FOLHA – O que vocês têm a dizer em suas defesas?

ROGERIO COSTA ANDRADE – Tudo por causa de meia dúzia de panfletos. EDUARDO BRANDÃO JARUSSI – Trezentos repórteres ai dentro por causa de meia dúzia de panfletos. Por que você não escreve aí que apanhamos? Quero a garantia que não haja mais abusos. Não permitimos que nos fotografassem… Me responda uma coisa: quantos homicídios e estupros acontecem por dia em São Paulo? E você aqui por causa de meia dúzia de panfletos…

FOLHA – Vocês são amigos?

EMERSON DE ALMEIDA CHIERI, ANDRADE E JARUSSI – Sim.

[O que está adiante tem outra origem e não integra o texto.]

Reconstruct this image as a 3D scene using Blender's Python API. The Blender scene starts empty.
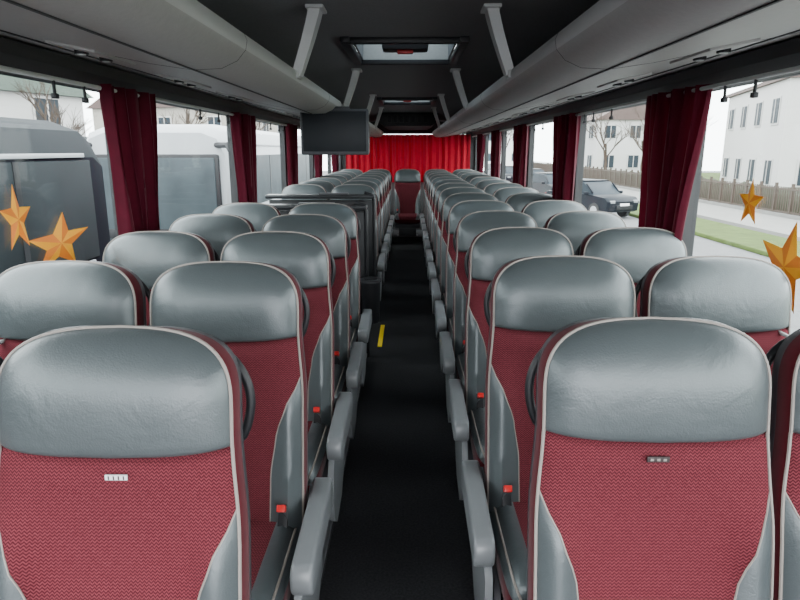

FOLHA – Vocês têm alguma ideologia?

JARUSSI – Não, não. Estava expressando a minha opinião sobre o sistema de cotas do país, ponto final. Infelizmente na democracia onde eu vivo a opinião não pode ser expressada. Acho que fui mal interpretado e acho absurdo e pesado o que está acontecendo conosco. Simplesmente eu não consigo conceber que por causa de meia dúzia de panfletos esteja tendo esse alarde.

Site levou Ministério Público Federal a investigar grupo a partir de 2004

REGIANE SOARES
COLABORAÇÃO PARA A FOLHA

O Ministério Público Federal investiga a atividade do grupo White Power na internet em vários inquéritos desde 2004. O mais recente foi aberto em julho para descobrir quem são os responsáveis pelo site.

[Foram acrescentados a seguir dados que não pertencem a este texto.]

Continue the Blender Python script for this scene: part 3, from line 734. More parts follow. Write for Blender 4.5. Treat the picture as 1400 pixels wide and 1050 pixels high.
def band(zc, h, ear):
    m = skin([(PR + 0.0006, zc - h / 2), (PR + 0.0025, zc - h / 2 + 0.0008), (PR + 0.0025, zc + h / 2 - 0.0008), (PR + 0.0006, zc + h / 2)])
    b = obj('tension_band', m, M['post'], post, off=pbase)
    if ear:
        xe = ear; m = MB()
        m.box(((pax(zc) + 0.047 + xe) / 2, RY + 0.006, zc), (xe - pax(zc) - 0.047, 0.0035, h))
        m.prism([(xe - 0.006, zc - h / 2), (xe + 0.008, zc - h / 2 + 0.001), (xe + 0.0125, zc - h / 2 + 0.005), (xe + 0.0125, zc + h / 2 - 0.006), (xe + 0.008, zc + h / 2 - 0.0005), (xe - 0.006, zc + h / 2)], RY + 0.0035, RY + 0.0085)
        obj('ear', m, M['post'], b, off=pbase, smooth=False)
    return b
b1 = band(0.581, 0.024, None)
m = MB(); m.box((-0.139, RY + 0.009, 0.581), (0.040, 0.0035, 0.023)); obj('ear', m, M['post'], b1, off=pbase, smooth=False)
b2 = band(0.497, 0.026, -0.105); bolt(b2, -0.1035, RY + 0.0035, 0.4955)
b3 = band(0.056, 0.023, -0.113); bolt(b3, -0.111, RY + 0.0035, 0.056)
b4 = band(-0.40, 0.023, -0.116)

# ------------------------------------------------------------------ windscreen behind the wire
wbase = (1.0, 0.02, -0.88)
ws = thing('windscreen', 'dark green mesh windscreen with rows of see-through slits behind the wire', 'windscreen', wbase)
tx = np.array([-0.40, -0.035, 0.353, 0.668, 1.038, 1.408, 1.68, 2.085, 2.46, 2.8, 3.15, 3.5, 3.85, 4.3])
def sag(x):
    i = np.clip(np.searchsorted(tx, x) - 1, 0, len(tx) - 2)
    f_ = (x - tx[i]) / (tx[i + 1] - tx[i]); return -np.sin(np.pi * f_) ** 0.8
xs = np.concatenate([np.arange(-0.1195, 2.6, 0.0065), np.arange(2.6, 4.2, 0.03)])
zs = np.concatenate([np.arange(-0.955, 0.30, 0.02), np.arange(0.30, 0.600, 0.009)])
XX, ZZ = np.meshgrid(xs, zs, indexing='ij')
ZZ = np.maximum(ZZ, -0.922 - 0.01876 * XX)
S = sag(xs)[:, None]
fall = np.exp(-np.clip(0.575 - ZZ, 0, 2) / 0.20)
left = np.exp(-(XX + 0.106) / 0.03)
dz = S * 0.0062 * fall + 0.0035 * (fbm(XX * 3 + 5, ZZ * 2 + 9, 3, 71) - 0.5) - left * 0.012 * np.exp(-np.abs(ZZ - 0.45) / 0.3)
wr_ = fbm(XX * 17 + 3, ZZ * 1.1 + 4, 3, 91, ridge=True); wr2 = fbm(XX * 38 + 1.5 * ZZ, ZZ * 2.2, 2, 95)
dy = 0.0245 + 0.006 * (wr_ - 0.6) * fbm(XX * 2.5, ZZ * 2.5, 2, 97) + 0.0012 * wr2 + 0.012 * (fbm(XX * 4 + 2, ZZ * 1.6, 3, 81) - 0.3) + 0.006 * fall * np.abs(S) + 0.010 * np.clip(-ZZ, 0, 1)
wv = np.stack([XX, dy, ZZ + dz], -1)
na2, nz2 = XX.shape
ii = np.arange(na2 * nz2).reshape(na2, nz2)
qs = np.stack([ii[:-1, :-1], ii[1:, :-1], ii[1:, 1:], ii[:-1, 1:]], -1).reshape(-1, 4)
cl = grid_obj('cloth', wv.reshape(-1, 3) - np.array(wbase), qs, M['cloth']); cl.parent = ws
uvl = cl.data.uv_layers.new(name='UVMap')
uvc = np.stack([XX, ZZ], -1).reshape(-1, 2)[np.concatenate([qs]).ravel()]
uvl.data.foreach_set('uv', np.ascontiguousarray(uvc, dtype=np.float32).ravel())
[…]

A página está hospedada em um servidor nos EUA, e não no Brasil, o que dificulta a retirada do conteúdo do ar. Ainda não há um entendimento jurídico sobre qual legislação deve ser aplicada -americana ou brasileira- em casos como esses.

O procurador Sergio Suiama disse ontem que requisitará à polícia as informações sobre o caso registrado ontem, pois podem ser úteis na investigação do Ministério Público Federal.

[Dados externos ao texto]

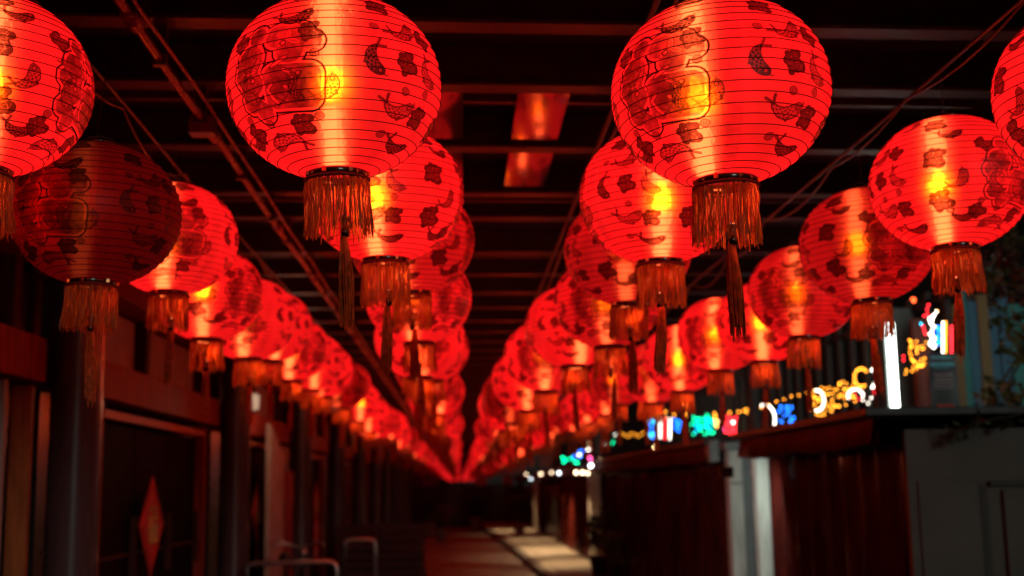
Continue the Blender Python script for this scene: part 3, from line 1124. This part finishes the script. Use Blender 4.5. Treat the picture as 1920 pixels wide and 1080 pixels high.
# dark stacked crates beside the walkway
crate_pos = []
def crate(x, y, z, s, lab):
    h = empty('wooden_crate', (x, y, z), lab, 'crate', 'dark crates stacked at the left of the walkway')
    wd, dp, ht = .56 * s, .46 * s, .34 * s
    for sx in (-1, 1):
        for sy in (-1, 1):
            ubox(sx * (wd / 2 - .035), sy * (dp / 2 - .035), 0, sx * (wd / 2 - .003), sy * (dp / 2 - .003), ht).build('post', M['wood_dark'], h)
    for i in range(3):
        z0 = .012 + i * ht / 3
        for sy in (-1, 1):
            ubox(-wd / 2, sy * dp / 2, z0, wd / 2, sy * (dp / 2 + .014), z0 + ht / 3 - .025).build('slat', M['wood_dark'], h)
        for sx in (-1, 1):
            ubox(sx * wd / 2, -dp / 2, z0, sx * (wd / 2 + .014), dp / 2, z0 + ht / 3 - .025).build('slat', M['wood_dark'], h)
    ubox(-wd / 2 + .04, -dp / 2 + .04, .0, wd / 2 - .04, dp / 2 - .04, .015).build('bottom', M['wood_dark'], h)


for nm, cx, n_ in (('left', -1.38, 3), ('right', -.77, 3)):
    for i in range(n_):
        pos = {0: 'lowest', 1: 'middle', 2: 'topmost'}[i]
        crate(cx + rnd.uniform(-.02, .02), 17.2 + rnd.uniform(-.03, .03), i * .36, 1.0, f'dark slatted wooden crate, {pos} in the {nm} stack beside the walkway')
crate(-.82, 19.2, 0, 1.0, 'single dark slatted crate on the ground behind the crate stacks')

# ------------------------------------------------------------------ plants
def leaves(b_, c, rad, n, size, q, flat=1.0):
    for _ in range(n):
        while True:
            p = Vector((q.uniform(-1, 1), q.uniform(-1, 1), q.uniform(-1, 1)))
            if p.length < 1:
                break
        p = Vector((p.x * rad[0], p.y * rad[1], p.z * rad[2])) + Vector(c)
        d = Vector((q.gauss(0, 1), q.gauss(0, 1), q.gauss(-.2, .7))).normalized()
        s = d.cross(Vector((q.gauss(0, 1), q.gauss(0, 1), 1))).normalized()
        L_ = size * q.uniform(.6, 1.3)
        i = len(b_.v)
        up = d.cross(s) * L_ * .12
        b_.v += [tuple(p), tuple(p + d * L_ * .5 + s * L_ * .24 + up), tuple(p + d * L_), tuple(p + d * L_ * .5 - s * L_ * .24 + up)]
        b_.f += [(i, i + 1, i + 2), (i, i + 2, i + 3)]


def potted(x, y, s, lab, m='leaf_dark', base=.0, seed=1, pm='pot'):
    q = random.Random(seed)
    h = empty('potted_plant', (x, y, base), lab, 'plant', 'potted bushes beside the walkway')
    MB().lathe([(.12 * s, 0), (.17 * s, .28 * s), (.19 * s, .30 * s), (.19 * s, .34 * s), (.16 * s, .34 * s), (.15 * s, .29 * s)], 20).build('pot', M[pm], h, True)
    b_ = MB()
    for k in range(5):
        a = q.uniform(0, 6.3)
        b_.tube([(0, 0, .28 * s), (.06 * math.cos(a), .06 * math.sin(a), .55 * s), (.2 * s * math.cos(a), .2 * s * math.sin(a), .9 * s)], [.014, .011, .005], 5)
    b_.build('stem', M['bark'], h)
    b_ = MB()
    for k in range(9):
        a, rr = q.uniform(0, 6.3), q.uniform(.0, .24) * s
        leaves(b_, (rr * math.cos(a), rr * math.sin(a), q.uniform(.5, 1.05) * s), (.16 * s, .16 * s, .15 * s), 60, .1 * s, q)
    b_.build('foliage', M[m], h)


potted(at(890, 990, 46).x, 44, 1.25, 'dark bush in a pale clay pot at the far end of the walkway', seed=3)
potted(at(974, 985, 36).x, 36, 1.1, 'dark bush in a clay pot on the pavement by the far stalls', seed=4, base=.12)
potted(-1.0, 41, 1.15, 'dark bush at the left side of the far end', seed=5)
potted(-.55, 36, 1.0, 'dark reddish bush left of the far walkway', seed=15, m='leaf_red')
potted(2.18, 19.6, .95, 'leafy dark plant in pot before the middle red curtain, left one', seed=6, base=.12, pm='black')
potted(2.3, 18.6, .75, 'green leafy plant in pot before the middle red curtain, right one', seed=8, base=.12, m='leaf', pm='black')

# ------------------------------------------------------------------ right stalls
SX = 2.5


def curtain(h, x, y0, y1, z0, z1, seed, nm='curtain'):
    q = random.Random(seed)
    nu_, nz_ = int((y1 - y0) / .03), 14
    b_ = MB()
    for i in range(nu_ + 1):
        y = y0 + (y1 - y0) * i / nu_
        for j in range(nz_ + 1):
            z = z0 + (z1 - z0) * j / nz_
            ft = j / nz_
            d = .045 * math.sin(y * 17 + 1.5 * noise.noise((y * 2, z * .6, seed))) + .03 * noise.noise((y * 5, z * 1.4, seed + 3)) + .02 * noise.noise((y * 11, z * 5, seed))
            b_.v.append((x + d * (1.15 - .4 * ft), y, z))
    for i in range(nu_):
        for j in range(nz_):
            a = i * (nz_ + 1) + j
            b_.f.append((a, a + nz_ + 1, a + nz_ + 2, a + 1))
    return b_.build(nm, M['tarp'], h, True)


def stall(y0, y1, lab, opening=None, seed=1, end_panel=False, z=1.72):
    h = empty('market_stall', (SX, y0, .11), lab, 'stall', 'closed market stalls along the right side')
    L = y1 - y0
    ubox(-.02, .06, 0.02, .0, L - .06, .1).build('base_rail', M['wood_dark'], h)
    if opening:
        a, c_ = opening
        if a > .2:
            curtain(h, -.02, .05, a, .02, z - .1, seed)
        curtain(h, -.02, c_, L - .05, .02, z - .1, seed + 1)
        ubox(.02, a, 0, .5, c_, z - .3).build('opening_panel', M['black_panel'], h)
        ubox(-.03, a - .03, 0, .03, a, z - .12).build('frame_post', M['white_paint'], h)
    else:
        curtain(h, -.02, .05, L - .05, .02, z - .1, seed)
    # sagging cloth fascia under the eave
    b_ = MB()
    n_ = 40
    for i in range(n_ + 1):
        y = -.1 + (L + .2) * i / n_
        sag = .03 * abs(math.sin(y * 2.1)) + .02 * noise.noise((y * 3, 0, seed))
        b_.v += [(-.2, y, z + .06), (-.23, y, z - .08 - sag), (-.18, y, z - .085 - sag), (-.17, y, z + .06)]
    for i in range(n_):
        for j in range(3):
            a = i * 4 + j
            b_.f.append((a, a + 4, a + 5, a + 1))
    b_.build('valance', M['fascia'], h, True)
    rf = MB()
    rf.box(-.26, -.15, z + .065, 2.1, L + .15, z + .11)
    rf.build('roof', M['black'], h, bevel=.006)
    ubox(.55, .1, 0, 1.9, L - .1, z - .02).build('body', M['facade'], h)
    return h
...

Em outra investigação, o MPF quer descobrir quem do mesmo grupo fez comentários racistas no Orkut. A Justiça Federal já autorizou a quebra do sigilo dos dados de internautas suspeitos de criar as páginas, mas aguarda que a Google Inc., responsável pelo Orkut, encaminhe as informações. O Ministério Público Estadual também acompanha a investigação policial que apura a divulgação de outro cartaz com teor racista do White Power colado em pontos de ônibus de Santo André em julho. O inquérito está no Deic (crime organizado), pois envolve a divulgação do site. O White Power São Paulo não respondeu ao email da Folha para comentar o assunto até o fechamento desta edição.

"Brasil está contaminado pelo racismo", diz representante de movimento negro

FÁBIO TAKAHASHI
DA REPORTAGEM LOCAL

O coordenador da ONG Educafro (que oferece cursinho pré-vestibular a alunos de baixa renda), frei Davi Santos, afirmou que os três homens presos ontem pela polícia representam uma pequena mostra do racismo que há no Brasil.

"Eles são apenas a ponta do iceberg. A minha percepção é que o Brasil está contaminado pelo racismo", disse Santos, um dos principais líderes do movimento pró-cotas no país. Para ele, essa situação só irá mudar quando os governos federal, estaduais e municipais "ampliarem o direito para os negros, deixando o Brasil mais agradável, sem discriminação".

"O que as pessoas racistas não entendem é que as cotas são uma política transitória, que chama a atenção para a desigualdade", disse Santos.

Especificamente sobre os três homens presos pela polícia, o coordenador da Educafro disse que "é preciso tratar essas pessoas, que são doentes. Algumas palestras podem fazê-las mudar seus conceitos".

As cotas visam aumentar a presença na universidade de alunos negros do ensino médio público. Para isso, as universidades reservam vagas no vestibular para esse fim. Na Unifesp (Universidade Federal de São Paulo), por exemplo, a cota é de 10%. Já a USP, não adota o sistema de cotas. Segundo o Ministério da Educação, em 2005, 23 instituições o adotaram.